Friday, August 21, 2009

I Think I've Fallen, Maybe Quite Hard Over You


Remember when first meeting officially? At the coffee shop? I hadn’t the slightest idea things would ever end up the way they have. Yet, I can’t complain because although we aren’t on speaking terms right now; I wouldn’t change all that has taken place. It aches my heart to know that there are “things” about you that you have to fix and I can’t be there by your side. You’ll always be my friend-well what is your definition of that, because I’m pretty sure me having to sit on the side lines and not be able to say anything is not a part of that definition. But that is just me. Just as John Legend sings “ I will stay with you through the ups and downs, I will stay with you when no one else is around. When the dark clouds arrive, I will stay by your side, I know we’ll be alright-I will stay with you.” I wish you understood…I’m not going anywhere no matter how hard you try and push me farther and farther away.
At the coffee shop, I exposed much to you that I typically keep to myself. You continued to pursue me no matter how “different” I may have been. You were the only one who got to watch a transition take place because of the pain and hurt that wasn’t resolved with me. You watched me get out of character and change every day into someone who wasn’t the same as the girl you knew from the coffee shop. You stuck by my side. You never let me transition into who I am, alone. While in CO, we both did our own thing. That was hard for me at first. Very hard, but I got used to it because CO became my own journey I needed to go through alone. Coming home from there I was different, as well as you were.
Maybe not personality wise, but your opinion of you are I. It was more adamant, and you did NOT want a gf. Over and over I heard the same thing and finally we got to talk about it. You finally got to hear my side. In CO, I trained myself to not expect anything from you so that I wouldn’t be disappointed. It was easy for me to not be hurt by the fact that you didn’t want a gf. I wasn’t disappointed, nor did I take it personally. You were the closest guy to me, and you knew what even my girlfriends didn’t. I didn’t want to not be around you. I couldn’t stand that thought.
So, I stuck around and you let me. I grew closer to you, but I remained emotionally numb because I knew where your mind lied. Something changed. Was it letting our walls down? Or were we just too comfortable being around each other that we figured, “Well, I see you all the time, I kiss you, we hold hands---might as well”? What transpired when we weren’t looking? I didn’t stop it because I loved being so near to you, BuT, I also didn’t push it because I knew where your mind was set. No gf. I got that.
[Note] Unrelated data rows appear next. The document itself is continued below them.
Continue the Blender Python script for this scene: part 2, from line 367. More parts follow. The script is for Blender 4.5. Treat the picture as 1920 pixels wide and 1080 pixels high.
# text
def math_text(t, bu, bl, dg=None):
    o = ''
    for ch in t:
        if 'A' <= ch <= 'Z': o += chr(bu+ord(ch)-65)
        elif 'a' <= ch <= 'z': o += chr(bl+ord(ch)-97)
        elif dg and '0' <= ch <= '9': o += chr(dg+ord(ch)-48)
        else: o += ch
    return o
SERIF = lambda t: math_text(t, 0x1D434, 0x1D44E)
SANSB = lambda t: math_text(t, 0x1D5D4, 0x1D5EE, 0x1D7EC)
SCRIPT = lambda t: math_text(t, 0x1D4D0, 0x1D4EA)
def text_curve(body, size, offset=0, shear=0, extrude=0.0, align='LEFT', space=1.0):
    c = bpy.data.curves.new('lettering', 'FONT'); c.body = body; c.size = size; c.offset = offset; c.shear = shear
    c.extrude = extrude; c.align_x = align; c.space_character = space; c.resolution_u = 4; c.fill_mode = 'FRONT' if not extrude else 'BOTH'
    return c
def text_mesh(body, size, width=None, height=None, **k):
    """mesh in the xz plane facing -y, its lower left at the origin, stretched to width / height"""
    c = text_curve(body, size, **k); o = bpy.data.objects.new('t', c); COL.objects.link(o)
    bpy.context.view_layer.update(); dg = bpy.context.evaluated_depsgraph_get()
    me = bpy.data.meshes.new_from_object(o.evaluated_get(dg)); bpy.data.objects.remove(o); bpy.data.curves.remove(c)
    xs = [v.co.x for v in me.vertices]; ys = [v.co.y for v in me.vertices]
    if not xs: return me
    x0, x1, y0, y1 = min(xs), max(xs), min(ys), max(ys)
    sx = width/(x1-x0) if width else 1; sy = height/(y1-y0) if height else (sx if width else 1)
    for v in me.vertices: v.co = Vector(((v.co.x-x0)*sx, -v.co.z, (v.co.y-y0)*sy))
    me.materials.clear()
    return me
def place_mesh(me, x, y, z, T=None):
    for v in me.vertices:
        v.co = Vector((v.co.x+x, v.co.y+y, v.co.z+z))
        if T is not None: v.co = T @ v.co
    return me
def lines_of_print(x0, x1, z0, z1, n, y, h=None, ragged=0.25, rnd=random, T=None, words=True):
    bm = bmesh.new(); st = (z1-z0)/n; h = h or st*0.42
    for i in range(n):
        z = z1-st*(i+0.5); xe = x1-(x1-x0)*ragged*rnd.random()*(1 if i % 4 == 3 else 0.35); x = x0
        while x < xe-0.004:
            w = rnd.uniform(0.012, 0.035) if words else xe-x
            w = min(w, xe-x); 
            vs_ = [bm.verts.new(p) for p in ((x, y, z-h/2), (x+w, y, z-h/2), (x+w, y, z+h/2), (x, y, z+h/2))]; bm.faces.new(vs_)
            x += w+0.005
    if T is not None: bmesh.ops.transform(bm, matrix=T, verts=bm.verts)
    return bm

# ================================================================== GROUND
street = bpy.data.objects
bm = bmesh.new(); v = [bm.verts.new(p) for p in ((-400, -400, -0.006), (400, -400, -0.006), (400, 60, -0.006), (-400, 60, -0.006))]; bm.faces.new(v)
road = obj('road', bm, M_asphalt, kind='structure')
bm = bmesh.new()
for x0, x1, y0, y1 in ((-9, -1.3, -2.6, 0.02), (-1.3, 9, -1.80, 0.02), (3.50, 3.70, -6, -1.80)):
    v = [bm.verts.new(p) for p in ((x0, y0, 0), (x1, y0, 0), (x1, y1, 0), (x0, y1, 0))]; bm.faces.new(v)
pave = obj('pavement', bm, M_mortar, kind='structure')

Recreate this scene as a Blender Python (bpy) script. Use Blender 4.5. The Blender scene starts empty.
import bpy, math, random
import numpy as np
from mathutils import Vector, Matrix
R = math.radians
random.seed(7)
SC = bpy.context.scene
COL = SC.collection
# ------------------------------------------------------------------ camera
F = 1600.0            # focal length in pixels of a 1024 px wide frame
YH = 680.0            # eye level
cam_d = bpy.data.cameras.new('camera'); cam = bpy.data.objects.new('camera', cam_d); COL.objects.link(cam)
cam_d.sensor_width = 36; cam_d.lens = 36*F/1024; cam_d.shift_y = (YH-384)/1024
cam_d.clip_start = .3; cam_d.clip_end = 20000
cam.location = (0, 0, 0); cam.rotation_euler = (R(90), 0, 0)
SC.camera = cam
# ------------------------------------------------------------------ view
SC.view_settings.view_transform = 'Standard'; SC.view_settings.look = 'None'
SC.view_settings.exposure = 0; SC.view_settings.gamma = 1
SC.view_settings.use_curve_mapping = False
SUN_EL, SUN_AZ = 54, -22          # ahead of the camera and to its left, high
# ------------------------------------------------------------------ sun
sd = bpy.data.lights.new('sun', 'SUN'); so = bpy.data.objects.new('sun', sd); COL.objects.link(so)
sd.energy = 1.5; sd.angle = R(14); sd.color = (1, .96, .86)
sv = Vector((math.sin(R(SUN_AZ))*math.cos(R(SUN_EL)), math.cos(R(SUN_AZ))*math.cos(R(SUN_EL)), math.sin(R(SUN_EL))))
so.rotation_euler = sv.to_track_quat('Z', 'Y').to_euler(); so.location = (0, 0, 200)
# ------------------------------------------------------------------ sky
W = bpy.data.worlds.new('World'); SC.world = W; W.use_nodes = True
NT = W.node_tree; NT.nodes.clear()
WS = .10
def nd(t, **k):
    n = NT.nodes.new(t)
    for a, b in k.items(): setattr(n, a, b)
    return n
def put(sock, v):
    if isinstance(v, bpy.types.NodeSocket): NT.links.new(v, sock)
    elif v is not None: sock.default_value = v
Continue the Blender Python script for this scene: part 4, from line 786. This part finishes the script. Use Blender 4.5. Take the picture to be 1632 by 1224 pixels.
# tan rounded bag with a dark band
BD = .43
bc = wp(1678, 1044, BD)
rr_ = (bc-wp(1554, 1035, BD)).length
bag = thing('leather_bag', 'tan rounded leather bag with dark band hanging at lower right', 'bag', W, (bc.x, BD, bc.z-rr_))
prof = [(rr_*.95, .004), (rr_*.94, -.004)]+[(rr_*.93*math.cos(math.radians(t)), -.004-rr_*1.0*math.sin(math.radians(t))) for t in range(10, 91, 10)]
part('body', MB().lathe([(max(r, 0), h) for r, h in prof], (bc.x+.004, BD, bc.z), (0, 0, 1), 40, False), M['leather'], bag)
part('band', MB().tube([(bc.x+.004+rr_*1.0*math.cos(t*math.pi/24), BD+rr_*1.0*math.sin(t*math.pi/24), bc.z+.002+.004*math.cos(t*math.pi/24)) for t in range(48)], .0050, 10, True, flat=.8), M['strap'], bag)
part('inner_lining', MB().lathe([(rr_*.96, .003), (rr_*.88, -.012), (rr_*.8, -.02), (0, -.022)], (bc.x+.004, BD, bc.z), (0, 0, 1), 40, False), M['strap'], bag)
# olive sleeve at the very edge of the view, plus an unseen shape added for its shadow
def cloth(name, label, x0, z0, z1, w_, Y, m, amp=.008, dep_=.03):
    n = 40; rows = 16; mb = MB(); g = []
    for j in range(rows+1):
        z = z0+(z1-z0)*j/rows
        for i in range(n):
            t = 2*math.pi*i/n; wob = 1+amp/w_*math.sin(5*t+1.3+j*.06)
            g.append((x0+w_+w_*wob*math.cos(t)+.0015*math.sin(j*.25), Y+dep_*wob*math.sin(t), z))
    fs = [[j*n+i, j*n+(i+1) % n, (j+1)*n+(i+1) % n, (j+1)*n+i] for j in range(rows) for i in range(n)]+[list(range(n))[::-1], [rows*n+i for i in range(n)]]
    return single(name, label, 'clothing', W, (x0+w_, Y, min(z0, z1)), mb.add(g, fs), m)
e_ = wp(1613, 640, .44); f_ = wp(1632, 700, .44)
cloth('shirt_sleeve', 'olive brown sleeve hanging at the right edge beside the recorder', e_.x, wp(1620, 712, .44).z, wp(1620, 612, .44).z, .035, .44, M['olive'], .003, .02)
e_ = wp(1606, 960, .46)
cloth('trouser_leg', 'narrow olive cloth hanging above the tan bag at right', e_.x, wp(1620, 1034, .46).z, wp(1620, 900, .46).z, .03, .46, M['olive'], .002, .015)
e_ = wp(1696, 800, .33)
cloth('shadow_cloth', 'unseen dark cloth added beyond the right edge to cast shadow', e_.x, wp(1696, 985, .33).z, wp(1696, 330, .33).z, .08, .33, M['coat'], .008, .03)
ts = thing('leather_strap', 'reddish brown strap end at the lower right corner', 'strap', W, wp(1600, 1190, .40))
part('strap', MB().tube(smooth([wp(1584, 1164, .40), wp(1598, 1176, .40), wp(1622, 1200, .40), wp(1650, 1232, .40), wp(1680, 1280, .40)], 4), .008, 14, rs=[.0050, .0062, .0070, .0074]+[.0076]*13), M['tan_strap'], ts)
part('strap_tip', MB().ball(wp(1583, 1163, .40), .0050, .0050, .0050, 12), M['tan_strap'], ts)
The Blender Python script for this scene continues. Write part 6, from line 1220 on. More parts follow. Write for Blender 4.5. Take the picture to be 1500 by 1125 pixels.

I suppose I stopped or should I say started, to detach myself from you emotionally once I saw that I was becoming emotionally attached without my knowing. I knew something was up, I could read it through your actions. You tried, and yet I saw through it, your mind was else where. I understood, just like I understand now. All honesty, I get the whole “not talking” because I do adore you too much and it’d be a temptation…yet, it is hard. That doesn’t make it any less hard.
Meeting you was no coincidence, yet I don’t believe it was destiny either. It was all for a beautiful purpose no matter where the road takes us now. You’ve taught me more than you’ll ever know. And for that, I thank you. I believe in you dear, and I hope you can get what all you need to be “fixed”…that you get it “fixed”. I’m always here..just a phone call or a text away. Always for you…always.